Enfin, certains cardinaux expriment leur crainte que le clergé et l’évêque, sur le terrain, soient désormais soumis à des pressions en faveur d’un rite contre un autre. Ils continuent donc de plaider pour modifier le texte dans un sens beaucoup plus restrictif. La célébration de la messe en rite tridentin pourrait ainsi être soumise à une assistance minimale : 30 voire 100 fidèles. C’est dire que si la sortie du motu proprio est plus que probable, son contenu, lui, fait encore débat.
Isabelle DE GAULMYN, à Rome

Repères : quelques définitions
Motu proprio. Cette expression latine, signifiant « de son propre mouvement », désigne une lettre apostolique écrite par le pape de sa propre initiative et par laquelle il s’adresse à un groupe déterminé de personnes. Il s’agit d’une des sources les plus courantes de la législation de l’Église, en plus du code de droit canonique.
Indult. Venu du latin indultum (« concédé »), ce mot désigne une autorisation spéciale accordée en dérogation de la loi générale de l’Église.

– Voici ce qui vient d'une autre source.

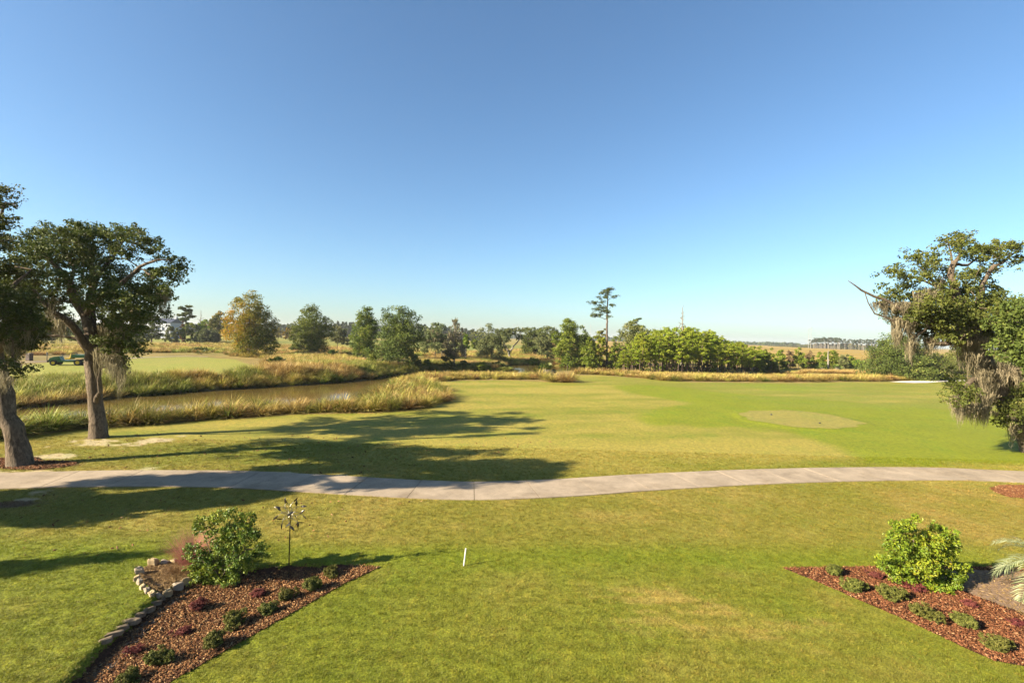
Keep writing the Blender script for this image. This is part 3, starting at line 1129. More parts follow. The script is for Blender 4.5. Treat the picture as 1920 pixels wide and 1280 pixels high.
# ------------------------------------------------------------------ trees
class Skel:
    def __init__(s, seed):
        s.r = np.random.default_rng(seed)
        s.P = []
        s.par = []
        s.rad = []
        s.fix = []
        s.lines = []

    def limb(s, pts, rads, step=.45, jit=.05, start=None):
        pts = [np.array(p, float) for p in pts]
        if start is None and s.P:
            start = int(np.argmin(np.linalg.norm(np.array(s.P) - pts[0], axis=1)))
        ids = []
        prev = start if start is not None else -1
        if start is None:
            s.P.append(pts[0]); s.par.append(-1); s.rad.append(rads[0]); s.fix.append(True)
            prev = 0
            ids.append(0)
        else:
            ids.append(start)
        for i in range(len(pts) - 1):
            a, b_ = pts[i], pts[i + 1]
            L = np.linalg.norm(b_ - a)
            k_ = max(1, int(L / step))
            for j in range(1, k_ + 1):
                t = j / k_
                q = a + (b_ - a) * t + s.r.normal(0, jit, 3) * min(1, L) * (j < k_)
                s.P.append(q); s.par.append(prev); s.rad.append(rads[i] + (rads[i + 1] - rads[i]) * t); s.fix.append(True)
                prev = len(s.P) - 1
                ids.append(prev)
        s.lines.append(ids)

    def grow(s, C, rt, step=.5, up=.15, jit=.12):
        root = s.P[0]
        order = np.argsort(np.linalg.norm(C - root, axis=1))
        for ci in order:
            c_ = C[ci]
            P = np.array(s.P)
            d = np.linalg.norm(P - c_, axis=1)
            # prefer nodes below and nearer to the trunk
            cost = d + np.clip(P[:, 2] - c_[2], 0, None) * .8
            j = int(np.argmin(cost))
            a = P[j]
            L = np.linalg.norm(c_ - a)
            k_ = max(1, int(L / step))
            midp = (a + c_) / 2 + np.array([0, 0, up * L]) + s.r.normal(0, jit, 3) * L * .6
            ids = [j]
            prev = j
            for q in range(1, k_ + 1):
                t = q / k_
                pt = a * (1 - t) ** 2 + midp * 2 * t * (1 - t) + c_ * t * t + s.r.normal(0, jit * .25, 3) * step * (q < k_)
                s.P.append(pt); s.par.append(prev); s.rad.append(rt); s.fix.append(False)
                prev = len(s.P) - 1
                ids.append(prev)
            s.lines.append(ids)
        n = len(s.P)
        cnt = np.zeros(n)
        for i in range(n - 1, 0, -1):
            cnt[i] = max(cnt[i], 1)
            if s.par[i] >= 0:
                pass
        # tips carry one, every node the sum of its children
        kids = np.zeros(n)
        for i in range(n - 1, 0, -1):
            w = kids[i] if kids[i] > 0 else 1
            kids[s.par[i]] += w
        for i in range(n):
            if not s.fix[i]:
                s.rad[i] = rt * max(kids[i], 1) ** .42
        for i in range(1, n):
            if not s.fix[i] and s.par[i] >= 0:
                s.rad[i] = min(s.rad[i], s.rad[s.par[i]] * .92)

    def mesh(s, sides_big=10, sides_small=4, thick=.12):
        P = np.array(s.P)
        R = np.array(s.rad)
        Vs, Fs, base = [], [], 0
        for ids in s.lines:
            if len(ids) < 2:
                continue
            p = P[ids]
            r_ = R[ids].copy()
            if len(ids) > 1 and s.lines[0] is not ids:
                r_[0] = min(r_[0], r_[1] * 1.25)
            k_ = sides_big if r_.max() > thick else sides_small
            T = np.gradient(p, axis=0)
            T /= np.linalg.norm(T, axis=1)[:, None] + 1e-9
            ref = np.array([0, 0, 1.]) if abs(T[:, 2]).mean() < .8 else np.array([1., 0, 0])
            U = np.cross(T, ref)
            U /= np.linalg.norm(U, axis=1)[:, None] + 1e-9
            W = np.cross(T, U)
            an = np.linspace(0, 2 * pi, k_, endpoint=False)
            lump = np.ones((len(ids), k_))
            if r_.max() > thick:
                lump += s.r.normal(0, .06, lump.shape)
            V = p[:, None] + (U[:, None] * np.cos(an)[None, :, None] + W[:, None] * np.sin(an)[None, :, None]) * (r_[:, None] * lump)[..., None]
            m = len(ids)
            i = (np.arange(m - 1)[:, None] * k_ + np.arange(k_)[None]).ravel()
            j = (np.arange(m - 1)[:, None] * k_ + (np.arange(k_)[None] + 1) % k_).ravel()
            Vs.append(V.reshape(-1, 3))
            Fs.append(np.column_stack([i, j, j + k_, i + k_]) + base)
            base += m * k_
        return np.vstack(Vs), np.vstack(Fs)


def leaves(C, per, rc, size, asp=.55, seed=0, flat=.75, up=.35, crnd=None, outward=None, hang=0.):
    r = np.random.default_rng(seed)
    n = len(C) * per
    c_ = np.repeat(C, per, 0)
    rcs = np.repeat(rc if np.ndim(rc) else np.full(len(C), rc), per)
    o = r.normal(0, 1, (n, 3))
    o /= np.linalg.norm(o, axis=1)[:, None]
    o *= (r.uniform(.1, 1, n) ** .5 * rcs)[:, None]
    p = c_ + o * [1, 1, flat]
    nv = r.normal(0, 1, (n, 3)) + o / (rcs[:, None] + 1e-9) * 1.0
    nv[:, 2] += up
    if outward is not None:
        ov = p - outward
        ov /= np.linalg.norm(ov, axis=1)[:, None] + 1e-9
        nv += ov * .8
    nv /= np.linalg.norm(nv, axis=1)[:, None]
    t = np.cross(nv, r.normal(0, 1, (n, 3)))
    t[:, 2] -= hang
    t /= np.linalg.norm(t, axis=1)[:, None]
    b_ = np.cross(nv, t)
    b_ /= np.linalg.norm(b_, axis=1)[:, None] + 1e-9
    s_ = size * r.uniform(.6, 1.35, n)
    h_ = (s_ * .5)[:, None]
    V = np.stack([p - t * h_, p + b_ * h_ * asp + nv * h_ * .25, p + t * h_, p - b_ * h_ * asp + nv * h_ * .25], 1).reshape(-1, 3)
    F = np.arange(n * 4).reshape(-1, 4)
    cr = np.repeat(crnd if crnd is not None else r.uniform(.2, .8, len(C)), per)
    rn = np.clip(cr * .55 + .45 * np.clip(r.normal(.5, .25, n), 0, 1), 0, 1)
    return V, F, rn


def strands(Pts, lo, hi, width=.05, per=9, spread=.18, seed=0):
    "hanging moss: wavy narrow ribbons below each point"
    r = np.random.default_rng(seed)
    n = len(Pts) * per
    p = np.repeat(Pts, per, 0) + r.normal(0, spread, (n, 3)) * [1, 1, .35]
    L = np.repeat(r.uniform(lo, hi, len(Pts)), per) * r.uniform(.3, 1, n)
    a = r.uniform(0, pi, n)
    sd = np.column_stack([np.cos(a), np.sin(a), np.zeros(n)])
    seg = 4
    arr = np.zeros((n, 2 * seg + 1, 3))
    q = p.copy()
    pull = np.repeat(Pts, per, 0)
    for k_ in range(seg + 1):
        w_ = width * (1.15 - k_ / seg) * r.uniform(.5, 1.3, n)
        f = k_ / seg
        qq = q + (pull - p) * [.7, .7, 0] * f + r.normal(0, .02, (n, 3)) * k_
        qq[:, 2] = p[:, 2] - L * f
        if k_ < seg:
            arr[:, 2 * k_] = qq - sd * w_[:, None] / 2
            arr[:, 2 * k_ + 1] = qq + sd * w_[:, None] / 2
        else:
            arr[:, 2 * seg] = qq
    i = np.arange(n)[:, None] * (2 * seg + 1)
    F4 = np.concatenate([i + [2 * k_, 2 * k_ + 1, 2 * k_ + 3, 2 * k_ + 2] for k_ in range(seg - 1)])
    F3 = i + [2 * seg - 2, 2 * seg - 1, 2 * seg]
    rn = np.clip(r.normal(.5, .25, n), 0, 1)
    return arr.reshape(-1, 3), [F4, F3], np.concatenate([np.tile(rn, seg - 1), rn])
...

Messe de saint Pie V ou messe tridentine. Il s’agit de la liturgie mise en œuvre à partir du missel promulgué en 1570 par Pie V après le concile de Trente (d’où le qualificatif de « tridentin », lié à cette ville). Elle a connu de nombreux amendements, jusqu’à sa dernière édition, sous Jean XXIII en 1962 (les traditionalistes le désignent donc comme « missel de 1962 »). En 1969, dans le prolongement de Vatican II, Paul VI publia une nouvelle édition du Missel romain en vigueur pour le rite latin. Selon les traditionalistes, la liturgie tridentine exprimerait plus que « la nouvelle messe » la présence du sacrifice de la croix et l’adoration de la présence réelle dans l’Eucharistie. L’expression « messe en latin » est incorrecte en soi, puisque la liturgie de Paul VI peut tout autant être célébrée en latin, qui reste la langue officielle de l’Église catholique latine.